Ma lo sviluppo marinaro e cantieristico delle concorrenti tirreniche Pisa e Genova fece passare inesorabilmente in secondo piano le antiche potenzialità portuali amalfitane, per cui il Cardinale Pietro Capuano, molto sensibile ad una ripresa marinara della sua patria, volle dare inizio, verso il 1209 e a proprie spese, alla costruzione di un vero e proprio porto artificiale che principiasse da una lieve insenatura sottostante alla Canonica (oggi Hotel Convento, ex Cappuccini) ed avanzasse di fronte alla città.
L’ardua opera da lui incominciata fu effettivamente completata dall’Università di Amalfi, come confermano alcuni documenti del 1271, tra il 1278 ed il 1314. La costruzione fu realizzata secondo i canoni dell’ingegneria idraulica araba, allora in voga nel regno di Sicilia, grazie all’attivismo fridericiano e di Manfredi, che dotò vari centri regnicoli di buoni porti artificiali.
Un lungo molo fu costruito, con grossi pilastri ed archi voltati quasi interamente in mare, mediante la realizzazione di fitte palizzate, nelle quali, una volta svuotate dell’acqua, venivano gettate enormi quantità di pietre calcaree e di malta idraulica. Nel corso dei lavori erano impiegate anche persone che si immergevano in apnea. Tolta poi la palizzata, il muraglione era in grado di resistere all’azione del mare, in quanto la speciale malta aveva la proprietà di indurirsi a contatto con l’acqua.
Per tali opere gli Amalfitani utilizzavano la “torece” (durities), tufo piroclastico eruttato nel 79 d.C. dal Vesuvio, che abbonda nei centri costieri, unito a piccole quantità di calce. Quest’ultima era prodotta in appositi fossi scavati sulla spiaggia, mediante il calore prodotto dall’incendio della legna, o in appositi edifici in pietra cilindrica, denominati “calcare”.

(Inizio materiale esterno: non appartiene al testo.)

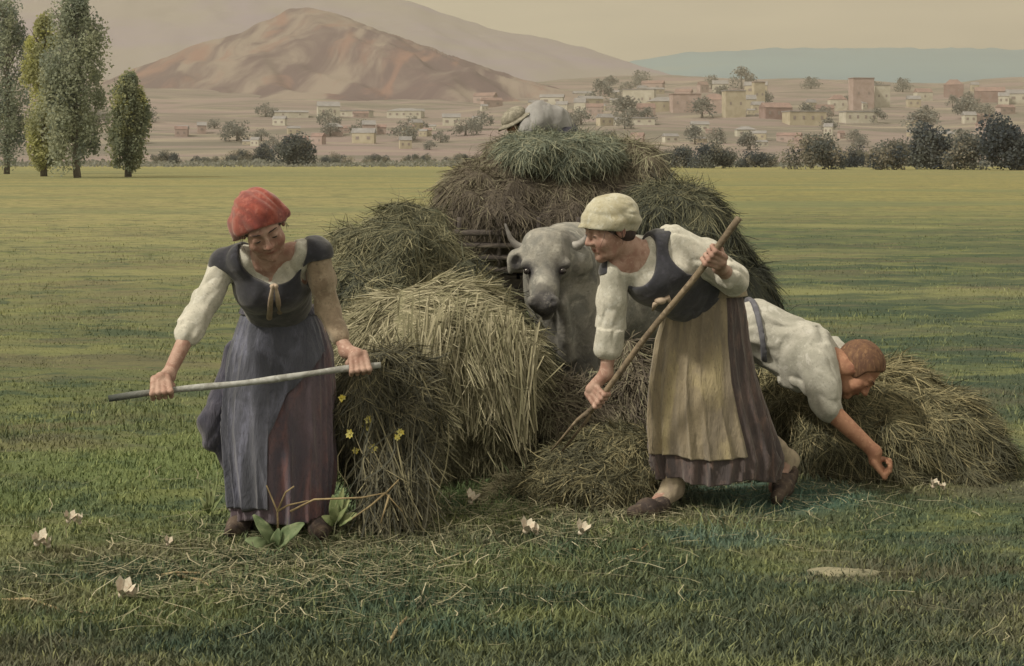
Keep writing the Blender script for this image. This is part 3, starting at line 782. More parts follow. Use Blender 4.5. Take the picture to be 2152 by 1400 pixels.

Gli Amalfitani erano considerati particolarmente abili nella realizzazione di tali opere portuali, tant’è che nel 1306 molte e varie maestranze provenienti dal ducato amalfitano furono chiamate per la costruzione del nuovo porto di Napoli.
Tra il XIII ed il XIV secolo Amalfi possedeva così una rada portuale decisamente efficiente , direttamente collegata agli arsenali e ad altri cantieri, nonché alle piazze mercantili ed artigianali della zona bassa. Purtroppo l’area portuale della città medievale sprofondò inesorabilmente nel mare nella notte tra il 24 ed il 25 novembre del 1343 a causa di una frana sottomarina: le vestigia di queste imponenti opere d’ingegneria idraulica mutuate dal mondo arabo sono, per fortuna, tuttora ben visibili a poche decine di metri dall’attuale linea di costa. La loro salvaguardia contribuirà a conservare un raro e notevole esempio di tecnologia medievale mediterranea, patrimonio dell’umanità intera.